I came into the bureau burdened on my 31st birthday. There was a personal crisis going on  – unable to really father my young family, unsure of my place and reason. As the big book says, my life had become unmanageable. That crisis had boiled over, and I had nowhere to hide.

Of probably a dozen people in the bureau, Jeff was the one who sensed that I was at an inflection point. He was a writer with not only a storyteller’s mind, but a writer with a shepherd’s heart. His books, columns and articles had so often worked to explain the texture and contours of the emotional trenches of life. But  unlike many of us in this profession, Jeff’s ability to reach into that emotional trench went beyond putting the pen to paper.

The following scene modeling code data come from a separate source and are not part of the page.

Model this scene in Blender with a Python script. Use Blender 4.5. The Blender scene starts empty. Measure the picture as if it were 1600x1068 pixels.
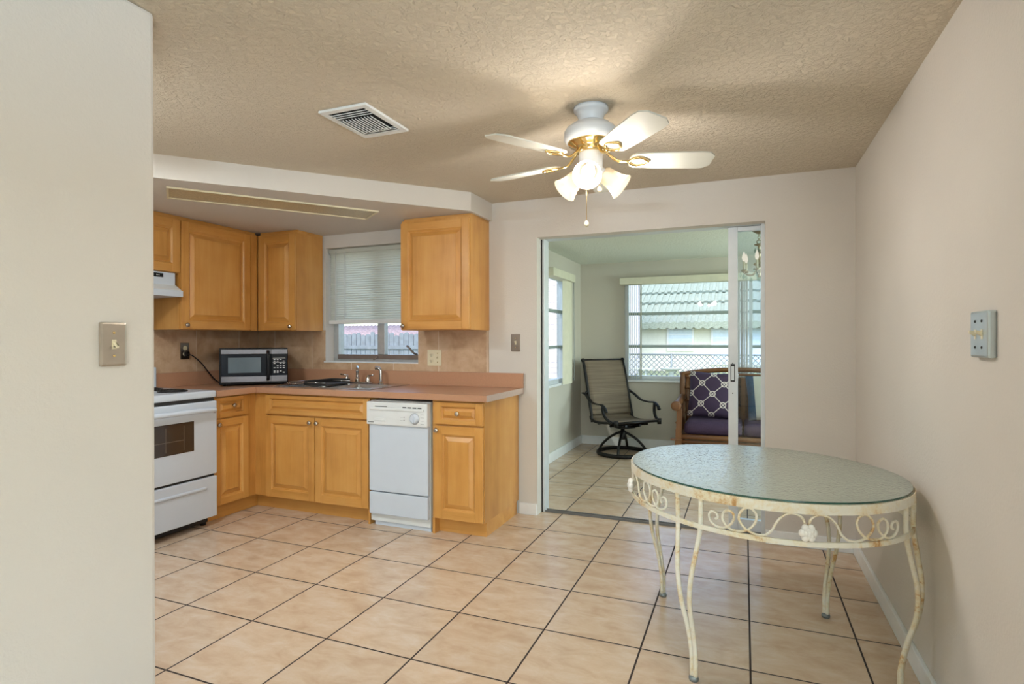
import bpy, bmesh, math, random
from mathutils import Vector, Matrix
random.seed(7)
S = bpy.context.scene
COL = S.collection
PI = math.pi

# ------------------------------------------------------------------ camera, sky, sun, added fill lights, exposure
cam_d = bpy.data.cameras.new('camera')
cam = bpy.data.objects.new('camera', cam_d); COL.objects.link(cam)
cam_d.sensor_fit = 'HORIZONTAL'; cam_d.sensor_width = 36.0; cam_d.lens = 20.09
cam_d.clip_start = 0.05; cam_d.clip_end = 300
yaw, pitch, roll = math.radians(22.096), math.radians(-0.115), math.radians(-0.123)
cf = Vector((-math.sin(yaw)*math.cos(pitch), math.cos(yaw)*math.cos(pitch), math.sin(pitch)))
cr = Vector((math.cos(yaw), math.sin(yaw), 0)); cu = cr.cross(cf)
r2 = cr*math.cos(roll)+cu*math.sin(roll); u2 = -cr*math.sin(roll)+cu*math.cos(roll)
M = Matrix((( r2.x, u2.x, -cf.x, -0.021), (r2.y, u2.y, -cf.y, -3.837), (r2.z, u2.z, -cf.z, 1.2423), (0, 0, 0, 1)))
cam.matrix_world = M
S.camera = cam

world = bpy.data.worlds.new('world'); S.world = world; world.use_nodes = True
wn = world.node_tree; wn.nodes.clear()
wo = wn.nodes.new('ShaderNodeOutputWorld'); wb = wn.nodes.new('ShaderNodeBackground'); ws = wn.nodes.new('ShaderNodeTexSky')
ws.sky_type = 'NISHITA'; ws.sun_disc = False; ws.sun_elevation = math.radians(55); ws.sun_rotation = math.radians(165)
ws.air_density = 1.0; ws.dust_density = 2.0; ws.ozone_density = 1.0
wb.inputs['Strength'].default_value = 0.66
wn.links.new(ws.outputs[0], wb.inputs['Color']); wn.links.new(wb.outputs[0], wo.inputs['Surface'])

def lamp(name, kind, energy, color, loc, rot=(0, 0, 0), **kw):
    d = bpy.data.lights.new(name, kind); d.energy = energy; d.color = color
    for k, v in kw.items(): setattr(d, k, v)
    o = bpy.data.objects.new(name, d); COL.objects.link(o); o.location = loc; o.rotation_euler = rot
    return o
lamp('sun', 'SUN', 1.0, (1.0, 0.96, 0.88), (0, -8, 12), (math.radians(50), 0, math.radians(-25)), angle=0.02)
# added area lights, unseen, standing in for daylight and room fill
lamp('rear_daylight_fill', 'AREA', 80, (0.76, 0.90, 1.0), (2.5, -7.92, 1.2), (math.radians(90), 0, 0), shape='RECTANGLE', size=3.2, size_y=1.75)
lamp('side_daylight_fill', 'AREA', 8, (0.76, 0.90, 1.0), (4.42, -5.7, 1.3), (0, math.radians(90), 0), shape='RECTANGLE', size=1.4, size_y=3.2)  # second added light from the side, stands in for more daylight
lamp('ceiling_bounce_fill', 'AREA', 320, (0.60, 0.83, 1.0), (0.9, -5.3, 1.70), (math.radians(180), 0, 0), shape='DISK', size=0.6)  # unseen upward light added so the ceiling bounces soft fill forward
lamp('kitchen_fill', 'AREA', 24, (0.84, 0.94, 1.0), (-2.55, -2.40, 2.22), shape='DISK', size=0.3)  # added light hidden behind the wall end, brightens the kitchen, no fixture
lamp('sunroom_daylight_fill', 'AREA', 60, (0.82, 1.0, 0.93), (2.28, 1.5, 1.35), (0, math.radians(90), 0), shape='RECTANGLE', size=1.1, size_y=1.8)  # added light out of view, brightens the room beyond the door
VS = S.view_settings
VS.view_transform = 'Standard'; VS.look = 'None'; VS.exposure = 0.17; VS.gamma = 1.0; VS.use_curve_mapping = False

# ------------------------------------------------------------------ materials
def srgb(r, g, b):
    f = lambda c: (c/255/12.92) if c/255 <= 0.04045 else ((c/255+0.055)/1.055)**2.4
    return (f(r), f(g), f(b), 1)
class N:
    def __init__(s, name):
        s.m = bpy.data.materials.new(name); s.m.use_nodes = True; s.t = s.m.node_tree; s.t.nodes.clear()
        s.out = s.t.nodes.new('ShaderNodeOutputMaterial')
    def n(s, kind, ins=None, **at):
        nd = s.t.nodes.new('ShaderNode'+kind)
        for k, v in at.items(): setattr(nd, k, v)
        for k, v in (ins or {}).items(): s.set(nd.inputs[k], v)
        return nd
    def set(s, sock, v):
        if isinstance(v, bpy.types.NodeSocket): s.t.links.new(v, sock)
        elif isinstance(v, bpy.types.Node): s.t.links.new(v.outputs[0], sock)
        else: sock.default_value = v
    def math(s, op, a, b=None, c=None):
        nd = s.n('Math', operation=op); s.set(nd.inputs[0], a)
        if b is not None: s.set(nd.inputs[1], b)
        if c is not None: s.set(nd.inputs[2], c)
        return nd.outputs[0]
    def mix(s, f, a, b):
        nd = s.n('Mix', data_type='RGBA'); s.set(nd.inputs[0], f); s.set(nd.inputs[6], a); s.set(nd.inputs[7], b)
        return nd.outputs[2]
    def ramp(s, f, stops):
        nd = s.n('ValToRGB'); s.set(nd.inputs[0], f); e = nd.color_ramp.elements
        while len(e) < len(stops): e.new(0.5)
        for i, (p, c) in enumerate(stops): e[i].position = p; e[i].color = c
        return nd.outputs[0]
    def coord(s, kind='Object', scale=(1, 1, 1), rand=False):
        tc = s.n('TexCoord'); mp = s.n('Mapping'); s.set(mp.inputs[0], tc.outputs[kind]); mp.inputs['Scale'].default_value = scale
        if rand:
            oi = s.n('ObjectInfo'); cx = s.n('CombineXYZ')
            for i in range(3): s.set(cx.inputs[i], s.math('MULTIPLY', oi.outputs['Random'], 31.0+17*i))
            s.set(mp.inputs['Location'], cx)
        return mp.outputs[0]
    def world(s, scale=(1, 1, 1)):
        g = s.n('NewGeometry'); mp = s.n('Mapping'); s.set(mp.inputs[0], g.outputs['Position']); mp.inputs['Scale'].default_value = scale
        return mp.outputs[0]
    def noise(s, v, scale, detail=4, rough=0.5, dist=0.0):
        nd = s.n('TexNoise', {'Vector': v, 'Scale': scale, 'Detail': detail, 'Roughness': rough, 'Distortion': dist}); return nd.outputs[0]
    def bump(s, h, strength, dist=0.01):
        nd = s.n('Bump', {'Height': h, 'Strength': strength, 'Distance': dist}); return nd.outputs[0]
    def pbr(s, **k):
        p = s.n('BsdfPrincipled')
        for kk, v in k.items(): s.set(p.inputs[kk.replace('_', ' ')], v)
        s.t.links.new(p.outputs[0], s.out.inputs[0]); return s.m

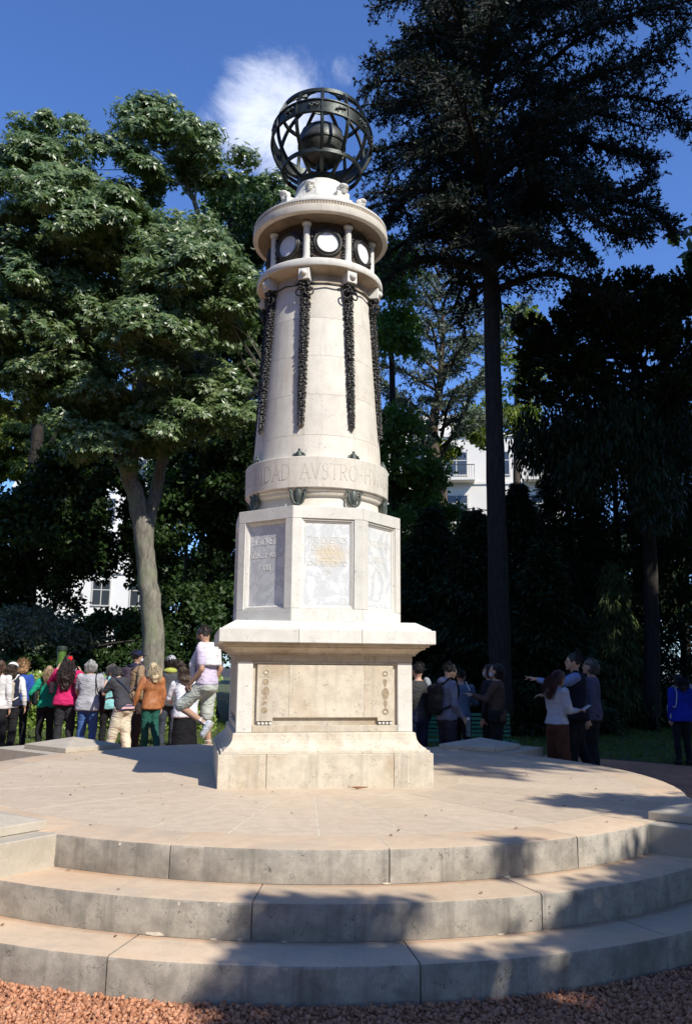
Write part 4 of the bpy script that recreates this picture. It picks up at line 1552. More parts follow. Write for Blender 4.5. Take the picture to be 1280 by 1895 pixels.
def twig_mass(parent, origins, targets, mat, r=0.02):
    """thin bent twigs from limb points to foliage points, joined"""
    V, F = [], []
    for i, tpt in enumerate(targets):
        o = min(origins, key=lambda q: (Vector(q) - Vector(tpt)).length + random.uniform(0, 0.8))
        a, b = Vector(o), Vector(tpt)
        m = a.lerp(b, 0.5) + Vector((random.uniform(-1, 1), random.uniform(-1, 1), random.uniform(0, 1.0))) * (b - a).length * 0.16
        sp = spline([a, m, b], 4)
        v, f = tube_np(sp, lerp_list([r * 2.4, r * 1.3, r * 0.5], len(sp)), 4)
        k = len(V)
        V += v
        F += [tuple(j + k for j in q) for q in f]
    o = link('twig', mesh_py('twig', V, F), mat, parent)
    o['kind'] = 'stuff'
    return o


def tree(name, label, cat, base, limb_specs, barkm, blobs, leafm, style='spray', per=60, size=0.11, group=None, twigs=60, twig_r=0.02, **kw):
    t = thing(name, label, cat, base, 0, group)
    t.location = (0, 0, 0)
    inv = Vector(base)
    t.location = inv
    specs = [([Vector(p) - inv for p in pts], rad) for pts, rad in limb_specs]
    if specs:
        limbs(t, specs, barkm)
    P, O = crown_points(blobs, per, kw.get('squash', 0.75), kw.get('low', -0.35))
    P = P - np.array(inv)[None]
    if style == 'palm':
        Q = palmate(P, O, size, kw.get('n', 6), kw.get('droop', 0.55), kw.get('slim', 0.17))
    else:
        Q = sprays(P, O, size, kw.get('n', 5), kw.get('slim', 0.3), kw.get('spread', 0.8), kw.get('droop', 0.2))
    emit('crown', Q, leafm, t)
    if twigs and specs:
        org = [p for pts, rad in specs for p in spline(pts, 3)[3:]]
        idx = rng.integers(0, len(P), twigs)
        twig_mass(t, org, [Vector(P[i]) for i in idx], barkm, twig_r)
    return t


def V3(px, py, d):
    return at(px, py, d)


def gnd(px, d):
    p = at(px, 1235, d)
    return Vector((p.x, p.y, 0))


# --- the grey forked tree on the left, sunlit drooping leaves
b0 = gnd(286, 19.5)
tree('forked_tree', 'large tree with pale grey forked trunk and drooping sunlit leaves, left of the monument', 'tree', b0,
     [([b0 + Vector((0, 0, -0.1)), V3(282, 1180, 19.5), V3(273, 1060, 19.5), V3(264, 980, 19.4), V3(252, 920, 19.3), V3(240, 880, 19.2), V3(248, 830, 19.1), V3(256, 760, 19), V3(264, 680, 18.8), V3(262, 560, 18.5), V3(250, 420, 18.2)],
       [0.31, 0.25, 0.225, 0.215, 0.20, 0.20, 0.15, 0.13, 0.12, 0.09, 0.05]),
      ([V3(242, 890, 19.2), V3(230, 860, 19.1), V3(222, 846, 19.0)], [0.20, 0.17, 0.13]),
      ([V3(222, 850, 19.0), V3(190, 815, 19.3), V3(160, 780, 19.6), V3(100, 740, 20), V3(40, 640, 20)], [0.12, 0.11, 0.10, 0.08, 0.04]),
      ([V3(272, 1040, 19.55), V3(277, 960, 19.65), V3(292, 900, 19.9), V3(302, 850, 20), V3(325, 790, 20), V3(390, 755, 19.8), V3(450, 735, 19.5), V3(500, 710, 19.3)], [0.12, 0.15, 0.15, 0.14, 0.13, 0.11, 0.09, 0.06]),
      ([V3(303, 850, 20), V3(325, 700, 20.3), V3(340, 560, 20.5), V3(370, 420, 20.5), V3(330, 300, 20.3)], [0.15, 0.13, 0.11, 0.08, 0.04]),
      ([V3(262, 690, 18.8), V3(180, 600, 18.6), V3(100, 500, 18.3), V3(60, 400, 18.2)], [0.10, 0.09, 0.07, 0.03])],
     M['bark_grey'],
     [pb(110, 420, 17.2, 105, 95, 60, 0.46), pb(60, 330, 18.2, 70, 60, 24, 0.42), pb(110, 285, 19.2, 85, 52, 26, 0.42), pb(10, 560, 17.2, 60, 110, 28, 0.45),
      pb(290, 265, 19.5, 82, 62, 34, 0.42), pb(395, 310, 20.2, 62, 60, 24, 0.42), pb(225, 330, 19.4, 70, 50, 22, 0.40), pb(210, 440, 17.4, 95, 65, 38, 0.42),
      pb(350, 530, 16.8, 95, 75, 46, 0.42), pb(285, 620, 16.9, 75, 62, 30, 0.40), pb(415, 560, 17.6, 48, 90, 22, 0.38), pb(260, 690, 17.2, 38, 30, 8, 0.32),
      pb(60, 660, 20.0, 110, 80, 26, 0.55), pb(200, 700, 20.8, 110, 75, 22, 0.55), pb(400, 690, 21, 80, 90, 22, 0.5), pb(320, 470, 19.5, 110, 60, 26, 0.5), pb(100, 560, 18.8, 120, 90, 36, 0.5), pb(190, 600, 18.6, 90, 90, 30, 0.5), pb(130, 740, 18.9, 120, 70, 34, 0.5), pb(350, 730, 19.0, 90, 60, 24, 0.45), pb(110, 640, 18.2, 110, 60, 26, 0.5), pb(190, 770, 18.6, 90, 60, 22, 0.42), pb(285, 810, 18.3, 60, 38, 14, 0.38), pb(190, 835, 18.4, 60, 36, 12, 0.38), pb(370, 790, 18.4, 60, 40, 12, 0.38), pb(300, 790, 18.6, 60, 40, 12, 0.42), pb(20, 720, 18.6, 60, 60, 16, 0.45), pb(430, 760, 18.7, 50, 50, 12, 0.42)],
     M['leaf_ceiba'], 'palm', 78, 0.132, twigs=150, twig_r=0.014, n=5, slim=0.18, droop=0.8, squash=0.62)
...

I don’t remember the words he used, but I do remember the invitation. He looked at me, said it was obvious that life had punched me in the nuts, and said that he would walk through the forest with me until I found my way. That journey took several months.

Here’s the key moral underpinning to this ditty: I was surrounded by pastoral types thanks the relationships we had at a megachurch near our house. I didn’t walk into their offices, didn’t ring them on the phone. Instead, I spent this stretch in dozens of AA meetings and in I don’t know how many conversations with Jeff. Cubicle-to-cubicle. Jeff working on his books, me working on a restructuring.

Zas was an incredible journalist and writer. But, for me, he was a man I could trust.

Our last conversation was in the bureau. He wished me luck as I ventured on a new chapter in my life, and told me he thought I was making a mistake. He told me the truth. “You’re a good journalist and that’s what you should do.” It took me about six months out in the real world to figure that out. It took him hitting a rough patch on an otherwise sleepy Friday morning for me to figure out that the best gift I can give is telling you the truth when I have the rare and unique opportunity to do that.

John Stoll lives in Birminghan and is 34 year old writer and editor with Reuters, covering manufacturing and other midwest issues — such as the decline of Detroit and its struggle to rebuild.  He also teaches journalism at Oakland University in Rochester.